[STATED TASK]: Without the pictures, retype exactly the lines from the top of the entries below through the line that contains "C = S.collection".

● ● ● ● ● ● ●

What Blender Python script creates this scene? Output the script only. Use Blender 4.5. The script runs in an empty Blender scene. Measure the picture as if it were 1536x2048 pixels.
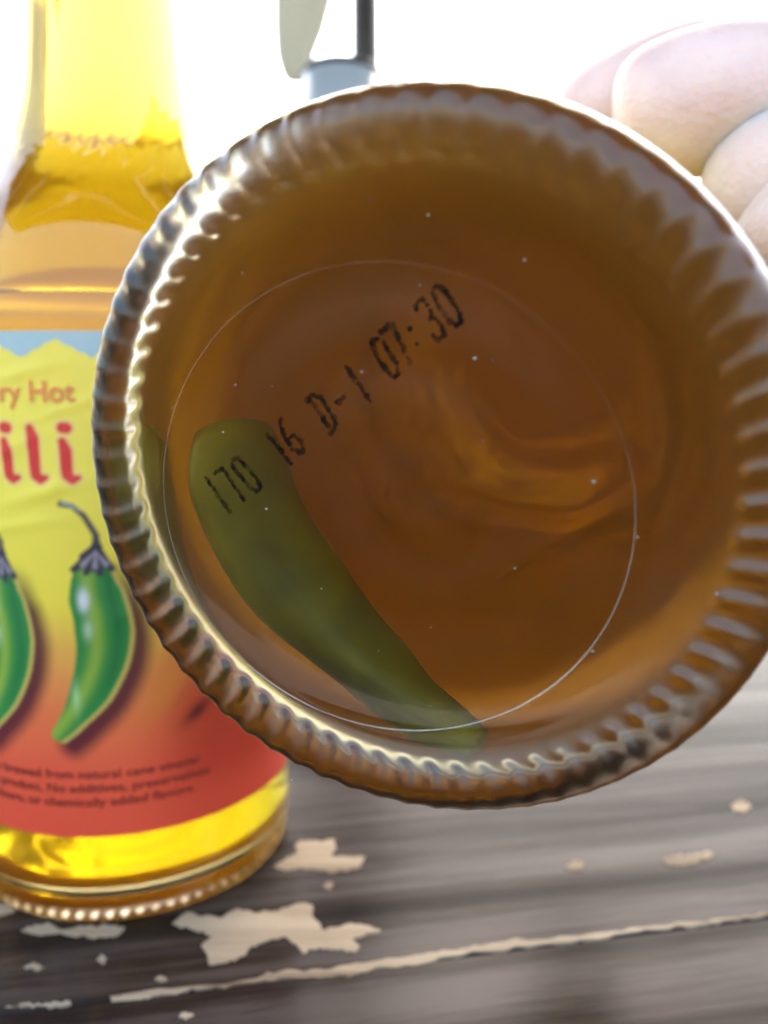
import bpy, bmesh, math, random
import numpy as np
from math import sin, cos, pi, radians, exp, hypot, atan2
from mathutils import Vector, Matrix
random.seed(4); rng = np.random.default_rng(7)
MM = 0.001
S = bpy.context.scene
C = S.collection

# ------------------------------------------------------------------ camera
H = 96.8*MM; PITCH = 0.145; TT = 0.75        # eye above the table top, pitch down, table height above ground
FX, CX, CY = 1657.0, 768.0, 1024.0
cam_d = bpy.data.cameras.new('camera'); cam = bpy.data.objects.new('camera', cam_d); C.objects.link(cam)
cam.location = (0, 0, TT+H); cam.rotation_euler = (pi/2-PITCH, 0, 0)
cam_d.sensor_width = 36; cam_d.lens = FX/2048*36
cam_d.clip_start = 0.004; cam_d.clip_end = 600
cam_d.dof.use_dof = True; cam_d.dof.focus_distance = 0.086; cam_d.dof.aperture_fstop = 20
S.camera = cam
# ------------------------------------------------------------------ world, sun, exposure
SUN_EL, SUN_AZ = radians(56), radians(14)     # azimuth from +Y towards +X
w = bpy.data.worlds.new('World'); S.world = w; w.use_nodes = True
nt = w.node_tree; bg = nt.nodes['Background']
sky = nt.nodes.new('ShaderNodeTexSky'); sky.sky_type = 'NISHITA'; sky.sun_disc = False
sky.sun_elevation = SUN_EL; sky.sun_rotation = SUN_AZ; sky.dust_density = 6.0; sky.air_density = 1.6; sky.altitude = 0
nt.links.new(sky.outputs[0], bg.inputs[0]); bg.inputs[1].default_value = 0.14
sl = bpy.data.lights.new('sun', 'SUN'); sl.energy = .6; sl.angle = radians(12); sl.color = (1, .95, .88)
so = bpy.data.objects.new('sun', sl); C.objects.link(so)
sd = Vector((sin(SUN_AZ)*cos(SUN_EL), cos(SUN_AZ)*cos(SUN_EL), sin(SUN_EL)))
so.rotation_euler = sd.to_track_quat('Z', 'Y').to_euler(); so.location = (-1, 1, 3)
S.view_settings.view_transform = 'Standard'; S.view_settings.look = 'None'
S.view_settings.exposure = 2.9; S.view_settings.gamma = 1
cy = S.cycles; cy.max_bounces = 24; cy.transmission_bounces = 20; cy.transparent_max_bounces = 12
cy.diffuse_bounces = 5; cy.glossy_bounces = 6; cy.caustics_refractive = True; cy.caustics_reflective = True
cy.volume_bounces = 10; cy.blur_glossy = 0.3; cy.sample_clamp_indirect = 6

# ------------------------------------------------------------------ helpers
def cw(x, y, z):
    """camera frame in mm (right, down, forward) -> world metres"""
    x, y, z = x*MM, y*MM, z*MM
    return Vector((x, z*cos(PITCH)-y*sin(PITCH), TT+H-z*sin(PITCH)-y*cos(PITCH)))
def at(px, py, z):
    return cw((px-CX)/FX*z, (py-CY)/FX*z, z)
def on_table(px, py):
    x = (px-CX)/FX; y = (py-CY)/FX
    d = Vector((x, cos(PITCH)-y*sin(PITCH), -sin(PITCH)-y*cos(PITCH)))
    t = H/-d.z
    return d.x*t, d.y*t
def mat(name):
    m = bpy.data.materials.new(name); m.use_nodes = True
    m.node_tree.nodes.clear(); return m, m.node_tree
def N(t, kind, **kw):
    n = t.nodes.new(kind)
    for k, v in kw.items():
        if k in n.inputs.keys(): n.inputs[k].default_value = v
        else: setattr(n, k, v)
    return n
def out(t, surf=None, vol=None, disp=None):
    o = t.nodes.new('ShaderNodeOutputMaterial')
    if surf: t.links.new(surf, o.inputs[0])
    if vol: t.links.new(vol, o.inputs[1])
    return o
def ramp(t, fac, stops):
    r = t.nodes.new('ShaderNodeValToRGB'); e = r.color_ramp.elements
    while len(e) < len(stops): e.new(.5)
    for k, (p, c) in zip(e, stops): k.position = p; k.color = (*c, 1)
    t.links.new(fac, r.inputs[0]); return r
def link(name, me, m=None, parent=None, smooth=True):
    o = bpy.data.objects.new(name, me); C.objects.link(o)
    if m: me.materials.append(m)
    if parent: o.parent = parent
    if smooth: me.polygons.foreach_set('use_smooth', [True]*len(me.polygons))
    return o
def pyd(name, v, f, m=None, parent=None, smooth=True):
    me = bpy.data.meshes.new(name); me.from_pydata([tuple(map(float, p)) for p in v], [], f); me.update()
    return link(name, me, m, parent, smooth)
def empty(name, loc=(0, 0, 0)):
    o = bpy.data.objects.new(name, None); C.objects.link(o); o.location = loc; o.empty_display_size = .02; return o
def tag(o, label, cat, group=None, kind=None):
    if label: o['label'] = label
    if cat: o['category'] = cat
    if group: o['group'] = group
    if kind: o['kind'] = kind
    return o
def copy_tree(o, parent=None):
    c = o.copy(); C.objects.link(c); c.parent = parent
    for ch in list(o.children): copy_tree(ch, c)
    return c
def lathe(prof, n=96, closed_top=True):
    v = []; f = []; ring = []
    for r, z in prof:
        if r < 1e-9: ring.append([len(v)]); v.append((0, 0, z))
        else:
            ring.append(list(range(len(v), len(v)+n)))
            v += [(r*cos(2*pi*i/n), r*sin(2*pi*i/n), z) for i in range(n)]
    for a, b in zip(ring, ring[1:]):
        for i in range(n):
            j = (i+1) % n
            if len(a) == 1: f.append((a[0], b[j], b[i]))
            elif len(b) == 1: f.append((a[i], a[j], b[0]))
            else: f.append((a[i], a[j], b[j], b[i]))
    return v, f
def dense(pts, step=1.0):
    """Catmull-Rom resample of a profile"""
    o = []; P = [np.array(p, float) for p in pts]; P = [2*P[0]-P[1]]+P+[2*P[-1]-P[-2]]
    for i in range(1, len(P)-2):
        a, b, c, d = P[i-1:i+3]; L = np.linalg.norm(c-b); k = max(1, int(math.ceil(L/step)))
        for j in range(k):
            t = j/k
            q = .5*((2*b)+(c-a)*t+(2*a-5*b+4*c-d)*t*t+(3*b-a-3*c+d)*t**3); o.append(q)
    o.append(P[-2]); return o

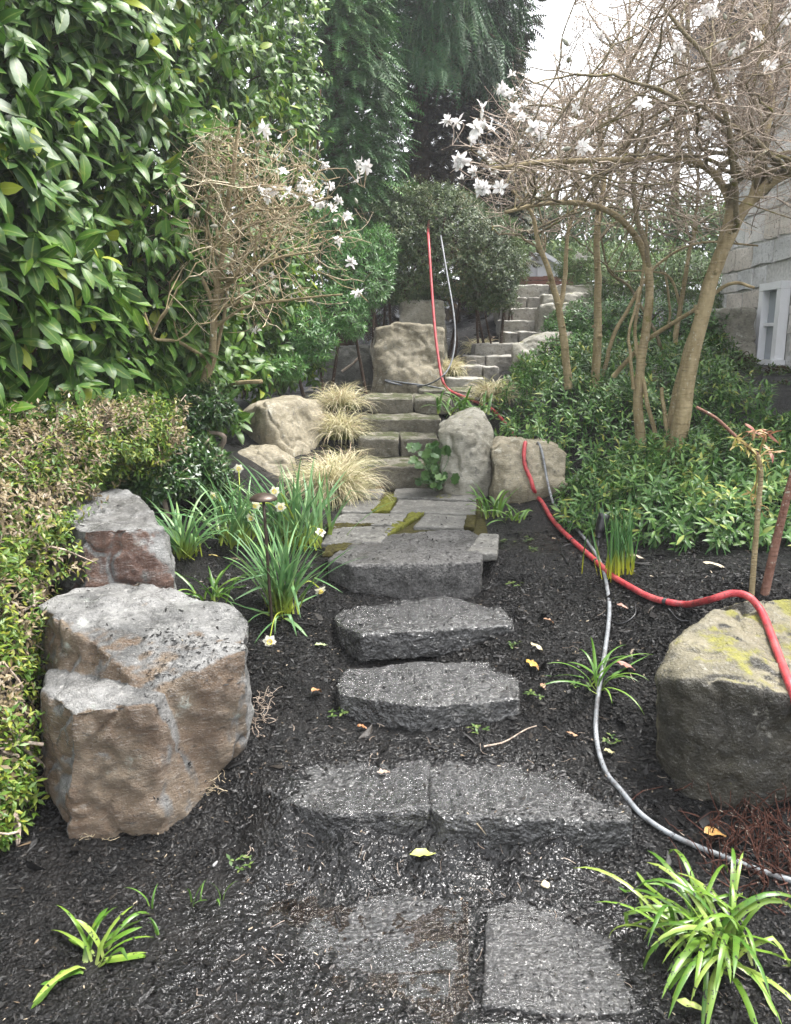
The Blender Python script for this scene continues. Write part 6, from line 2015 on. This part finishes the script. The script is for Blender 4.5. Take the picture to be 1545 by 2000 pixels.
for px in (1014, 1066, 1116):
    a = P(px, 539, 11.65)
    box('post', (a[0] - .03, 11.65, fo[2] - .1), (a[0] + .03, 11.72, a[2]), M_redwood, fence, fo)

# ---------------------------------------------------------------- bare trees far behind
for k, (px, Y, H_, lab) in enumerate([(1200, 17, 5.5, 'faint bare tree far behind the white hut'), (1320, 16, 6.5, 'faint bare tree far behind the slanting stems'), (1070, 19, 4.5, 'faint thin bare tree beyond the olive conifer')]):
    b = P(px, 520, Y)
    b[2] = gz(b[0], b[1])
    root = thing('bare_tree', b, lab, 'tree', 'bare trees far behind')
    tb, tw = Tubes(), Tubes()
    tr = twig_path(b, (0, 0, 1), H_, 10, .07, .1)
    Tubes().add(tr, np.linspace(.11, .02, 11), 7).build('trunk', M_barkdark, root, b)
    for _ in range(26):
        i = int(rng.integers(3, 10))
        p1 = twig_path(tr[i], rng.normal(size=3) * (1, 1, .3) + (0, 0, .5), rng.uniform(.8, 1.9), 6, .16, .05)
        tb.add(p1, np.linspace(.035, .01, 7), 5, cap=False)
        for _k in range(9):
            j = int(rng.integers(1, 6))
            tw.add(twig_path(p1[j], rng.normal(size=3) + norm(p1[j + 1] - p1[j]), rng.uniform(.3, .9), 5, .25, .03), np.linspace(.010, .005, 6), 3, cap=False)
    tb.build('boughs', M_barkdark, root, b, kind='stuff')
    tw.build('twigs', M_twig, root, b, kind='stuff')

# ---------------------------------------------------------------- drifting spray and mist over the upper garden
M_haze = bpy.data.materials.new('mist')
M_haze.use_nodes = True
hzt = M_haze.node_tree
hzt.nodes.clear()
h_out = hzt.nodes.new('ShaderNodeOutputMaterial')
h_vol = hzt.nodes.new('ShaderNodeVolumePrincipled')
h_vol.inputs['Color'].default_value = (0.95, 0.97, 1.0, 1)
h_vol.inputs['Density'].default_value = 0.0026
h_vol.inputs['Anisotropy'].default_value = 0.2
hzt.links.new(h_vol.outputs['Volume'], h_out.inputs['Volume'])
box('haze', (-62, -42, -3.0), (62, 82, 11.5), M_haze, kind='stuff')
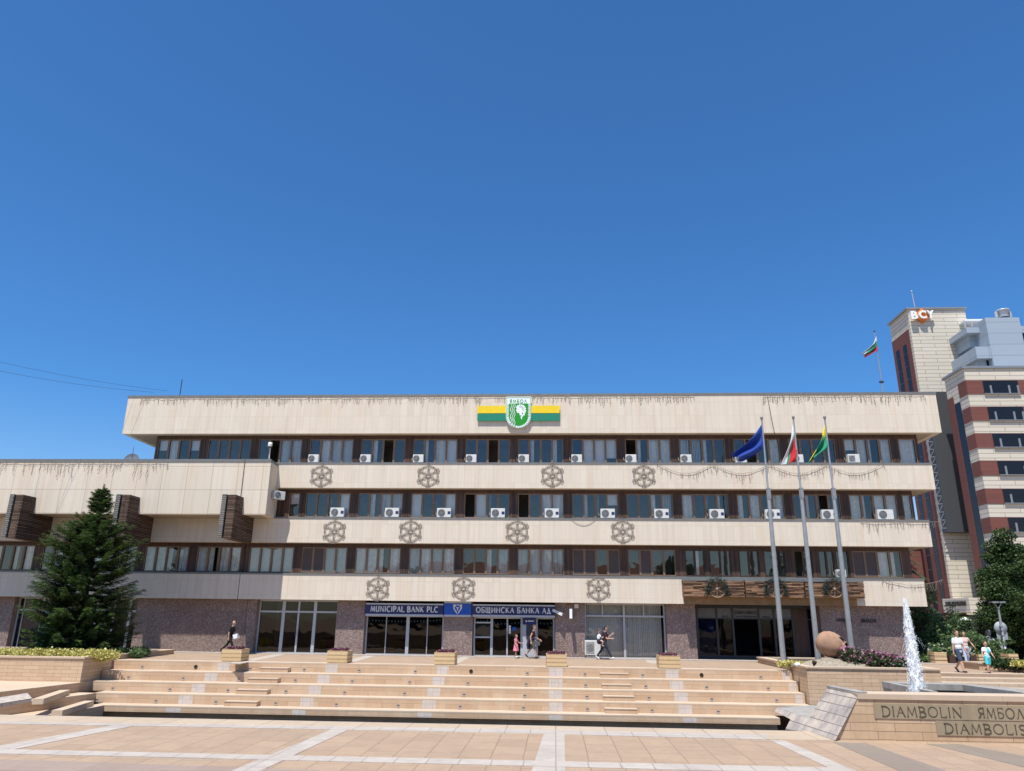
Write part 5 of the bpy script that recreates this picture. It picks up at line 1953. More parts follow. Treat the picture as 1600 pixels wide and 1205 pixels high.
flag('flag', 'plain deep blue flag drooping from the left pole', YP, (1190.2, 663), (1193.8, 700), (1160, 721), (1143, 711), ['cloth_blue'], [0], .16, 1.6, .7)
flag('flag', 'white green and red flag hanging from the middle pole', YP, (1239.5, 662), (1245.5, 700), (1243, 722), (1220.5, 727), ['cloth_white', 'cloth_green', 'cloth_red'], [0, 0, 0, 1, 2, 2, 2, 2, 2], .07, 1.2, .15)
flag('flag', 'yellow and green flag hanging from the right pole', YP, (1288.5, 664), (1295, 699), (1276, 709), (1261.5, 727), ['cloth_yellow', 'cloth_green'], lambda u, v: 0 if (v < .34 and u < .22) or (v < .2 and .55 < u < .85) else 1, .10, 1.4, .4)

# ------------------------------------------------------------------ planters on the terrace
proto = None
for i, (px0, px1, py) in enumerate(((342, 379, 1031.5), (509, 543, 1035), (678, 710, 1038), (855, 884, 1040.5), (1031, 1063, 1043.5))):
    c = at((px0 + px1) / 2, py, z=0.0)
    y = YS[0] + .12
    c = at((px0 + px1) / 2, py, y=y)
    w_ = .96
    lab = 'pale wooden planter box with dark flowers above the steps, ' + nth(i, 5)
    loc = (c.x, y + w_ / 2, 0)
    if proto is None:
        t = thing('planter_box', loc, lab, 'planter', 'planter boxes along the top of the steps')
        proto = t
        m = MB()
        x0, x1, y0, y1 = c.x - w_ / 2, c.x + w_ / 2, y, y + w_
        for k in range(3):
            z0, z1 = .03 + .175 * k, .03 + .175 * k + .168
            m.box(x0, x1, y0, y0 + .04, z0, z1)
            m.box(x0, x1, y1 - .04, y1, z0, z1)
            m.box(x0, x0 + .04, y0 + .042, y1 - .042, z0, z1)
            m.box(x1 - .04, x1, y0 + .042, y1 - .042, z0, z1)
        m.build('slatted_box', 'box_wood', t, .006)
        m = MB()
        m.box(x0 + .045, x1 - .045, y0 + .045, y1 - .045, .01, .5)
        m.build('soil', 'soil', t)
        m = MB()
        m2 = MB()
        r = random.Random(4)
        for k in range(420):
            p = Vector((r.uniform(x0 + .08, x1 - .08), r.uniform(y0 + .08, y1 - .08), .5))
            h = r.uniform(.02, .15)
            p.z += h
            d = Vector((r.gauss(0, 1), r.gauss(0, 1), r.gauss(.4, .6))).normalized()
            e = d.orthogonal().normalized()
            mm = m2 if r.random() < .12 else m
            mm.face([p - e * .03, p + d * .04, p + e * .03, p - d * .04])
        m.build('leaves', 'planter_leaves', t)
        m2.build('flowers', 'flower_mauve', t)
    else:
        copy_tree(proto, loc, lab)
# white card standing in the first planter is left to the man's papers; step lights in the risers
m = MB()
lights = [[221, 390, 475, 561, 649, 824, 914, 1004, 1188], [199, 285, 372, 461, 550, 640, 731, 822, 915, 1009, 1104, 1200],
          [174, 264, 355, 446, 538, 632, 725, 820, 917, 1014, 1112, 1213], [149, 242, 336, 430, 525, 622, 719, 818, 918, 1019, 1122, 1225]]
proto = None
for r_i, row in enumerate(lights):
    for k, px in enumerate(row):
        x = at(px, 1052 + 18.5 * r_i, y=YS[r_i]).x
        loc = (x, YS[r_i], ZS[r_i] - .30)
        lab = 'square step light in the %s stair riser, %s' % (('top', 'second', 'third', 'lowest lit')[r_i], nth(k, len(row)))
        if proto is None:
            t = thing('step_light', loc, lab, 'step light', 'square lights set in the stair risers')
            m = MB()
            m.box(x - .07, x + .07, YS[r_i] - .012, YS[r_i] - .001, loc[2] - .07, loc[2] + .07)
            m.build('plate', 'step_plate', t)
            m = MB()
            m.box(x - .045, x + .045, YS[r_i] - .016, YS[r_i] - .0125, loc[2] + .005, loc[2] + .038)
            m.build('slot', 'clay_dark', t)
            proto = t
        else:
            copy_tree(proto, loc, lab)
for k, (px, nm) in enumerate(((305, 'left'), (736, 'middle'), (1096, 'right'))):
    x = at(px, 1050, y=YS[0]).x
    m = MB()
    m.lathe([(0, 0), (.085, 0), (.085, .02), (.06, .022), (.06, .004), (0, .004)], (x, YS[0] - .001, ZS[0] - .24), 14, (0, -1, 0))
    tag(m.build('pipe_hole', 'clay_dark'), 'round dark pipe hole in the top stair riser, %s of three' % nm, 'pipe hole', 'pipe holes in the top riser')
# ------------------------------------------------------------------ raised beds either side of the stairs


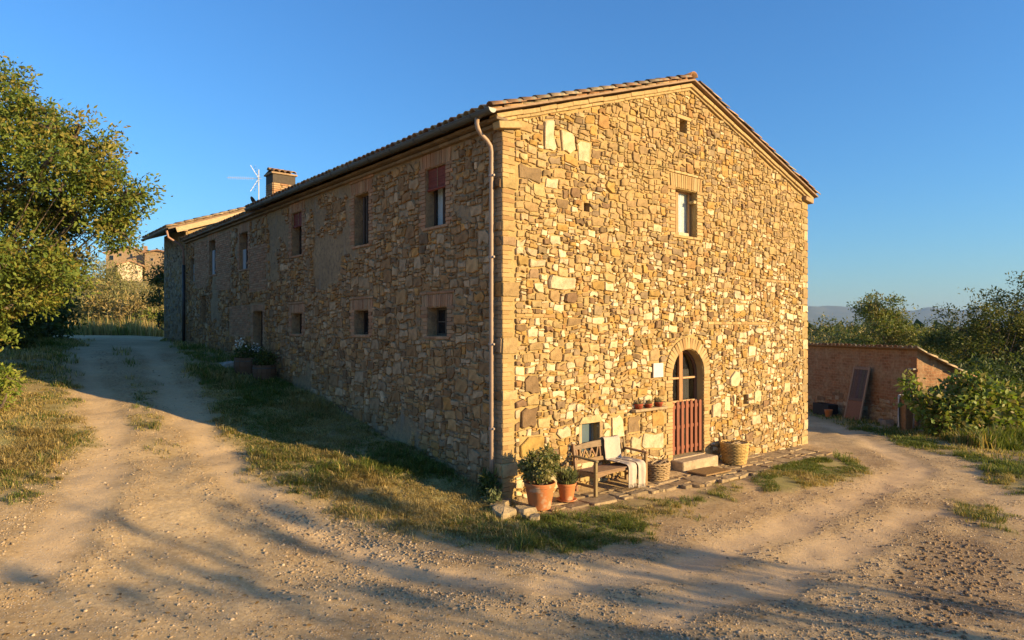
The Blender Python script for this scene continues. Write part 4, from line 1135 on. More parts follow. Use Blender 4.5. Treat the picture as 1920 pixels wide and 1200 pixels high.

● ● ● ● ● ● ●

[WRITTEN RESPONSE]:
What Blender Python script creates this scene? Output the script only. Use Blender 4.5. The script runs in an empty Blender scene. Measure the picture as if it were 1536x2048 pixels.
import bpy, bmesh, math, random
import numpy as np
from math import sin, cos, pi, radians, exp, hypot, atan2
from mathutils import Vector, Matrix
random.seed(4); rng = np.random.default_rng(7)
MM = 0.001
S = bpy.context.scene
C = S.collection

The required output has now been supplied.